Our Barbara Vitello, who alternates between court reporting and entertainment writing, described this week the feelings of many of us “of a certain age,” as she not-so-delicately put it, as we think back 60 years to that February Sunday when the Beatles riveted the American imagination beyond what even Elvis Presley had done. And her report left me tangled in journalism-related reflections.

The most prominent is the inescapable Taylor Swift connection. Every couple of years or so, a new entertainment phenom captures our attention at levels reminiscent of those early Beatles years, but I can’t recall anything as pervasive and immense as Taylor Swift’s popularity. It is the first such sustained spectacle in my memory to rival the mania attached to the Beatles in the early 1960s.
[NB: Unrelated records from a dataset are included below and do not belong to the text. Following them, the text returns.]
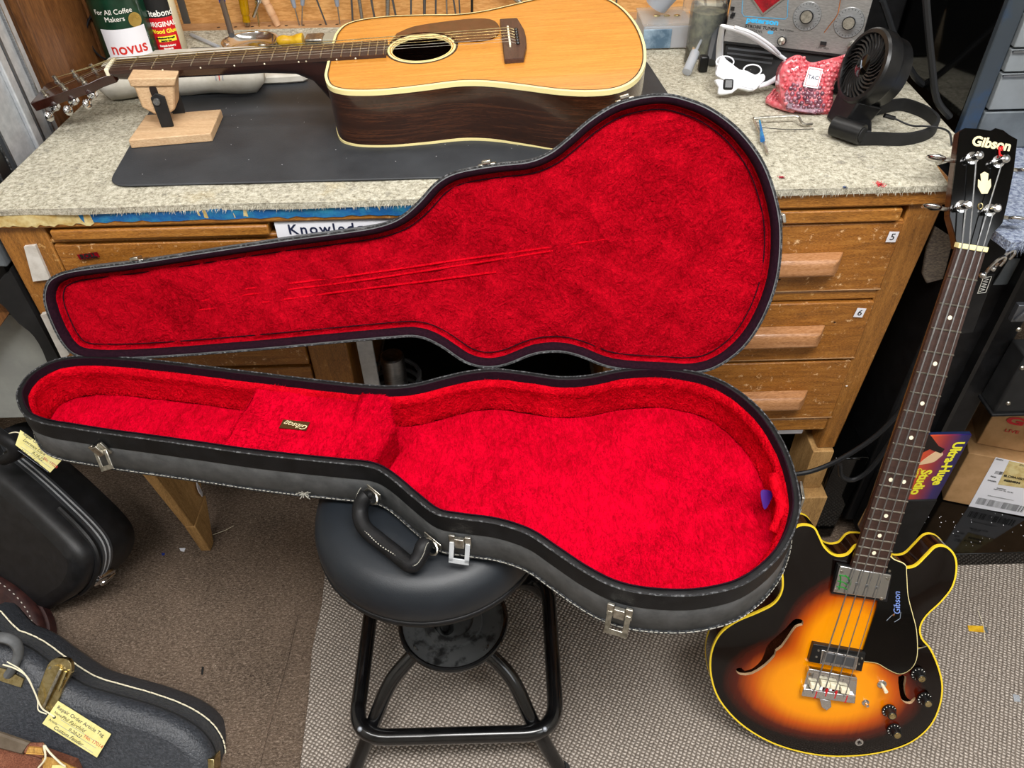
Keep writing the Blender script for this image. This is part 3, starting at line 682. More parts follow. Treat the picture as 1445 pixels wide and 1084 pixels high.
# ---- hardware
def shellside(px, py):                                  # nearest place on the front wall, with its outward normal
    best = None
    for i in range(len(RO)):
        a, b2 = RO[i], RO[(i+1) % len(RO)]; n_ = V((b2.y-a.y, a.x-b2.x, 0)); n_.normalize(); p = at(px, py, pl=(V((a.x, a.y, 0))+n_*.003, n_))
        t = (V((p.x, p.y))-a).dot((b2-a).normalized()) if 1 else 0
        if -.002 <= t <= (b2-a).length+.002 and n_.dot(CAMP-p) > 0 and RZ-DP-.03 < p.z < RZ+.03:
            if best is None or (p-CAMP).length < (best[0]-CAMP).length: best = (p, n_)
    return best
def latch(px, py, par, flip=True, s=1.0, tilt=0):
    r = shellside(px, py)
    p, n_ = r; T_ = V((0, 0, 1)).cross(n_); M_ = basis(p, T_, (0, 0, 1))
    M_ = M_ @ Matrix.Rotation(tilt, 4, 'Z')
    lt = build('latch', MB(M_).box((-.014*s, -.009, 0), (-.006*s, .012, .004)).box((.006*s, -.009, 0), (.014*s, .012, .004)).box((-.014*s, -.004, 0), (.014*s, .003, .003)), M['nickel'], par, bevel=.0008)
    M2 = M_ @ Matrix.Translation((0, -.004, .005)) @ Matrix.Rotation(-.5, 4, 'X')
    build('latch_hasp', MB(M2).box((-.013*s, -.022, 0), (-.007*s, .004, .002)).box((.007*s, -.022, 0), (.013*s, .004, .002)).box((-.013*s, -.024, 0), (.013*s, -.017, .002)), M['silver'] if s <= 1 else M['nickel'], lt, bevel=.0006)
    build('latch_loop', MB(M_).box((-.006*s, -.006, .002), (.006*s, .011, .008)), M['nickel'], lt, bevel=.001)
latch(650, 763, gc); latch(875, 862, gc, s=1.05); latch(144, 634, gc, s=1.05, tilt=.5); 
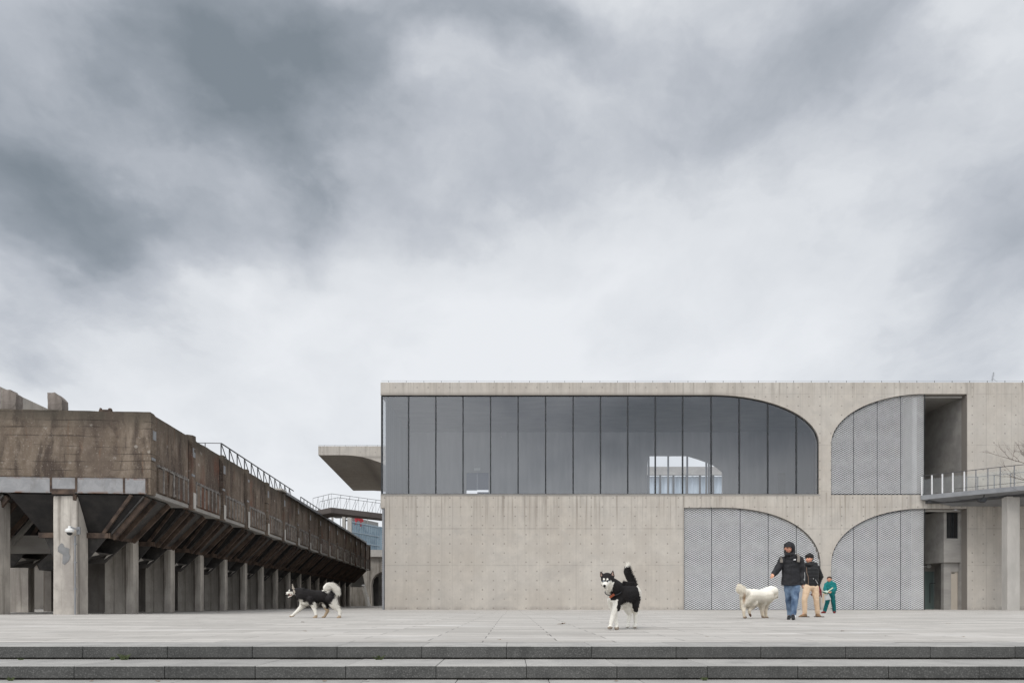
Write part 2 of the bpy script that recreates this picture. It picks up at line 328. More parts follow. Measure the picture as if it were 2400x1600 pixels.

And it has so many cultural tendrils that were just beginning to form in 1964 ― the sweep of electronic media’s reach, the social distance between generations, the influence of performers on social norms, the normalization of public obsession, anxiety about seemingly vast changes in cultural values ― as well as many that could not have been imagined six decades ago ― perhaps most obvious the diffusion produced by a dominant social media industry as well as, ironically, the power of that industry to concentrate attention on a single person or event.

Somewhere in here, the word gullibility, also squirms into the discussion. It’s easy to scorn the ludicrous notion emerging thanks to social media that Taylor Swift has pre-engineered a Kansas City Chiefs Super Bowl victory out of which she will transform the brainwashed rabble into an invincible force for the presidential election of Joe Biden. But such public hysterias are hardly new to our time. Conspiracy theories still abound about the Kennedy assassination. It took years to finally dispel the rumor that “the real” Paul McCartney had died in a car crash. Millions of Americans still believe the 2020 presidential election was a massive fraud.

All of it fostered, nurtured, tolerated and thriving at the interconnection between mass media and the masses.

It may seem odd to accept that, in a world beset by war, crime, political animosity and social mayhem, a 60 years-past performance on national television can be both suburban and front-page news. But as we’ve seen this week, it certainly can.

Now, let’s wonder whether someone will be building this theme around the phenomenon of Taylor Swift, and if so how, in 2084.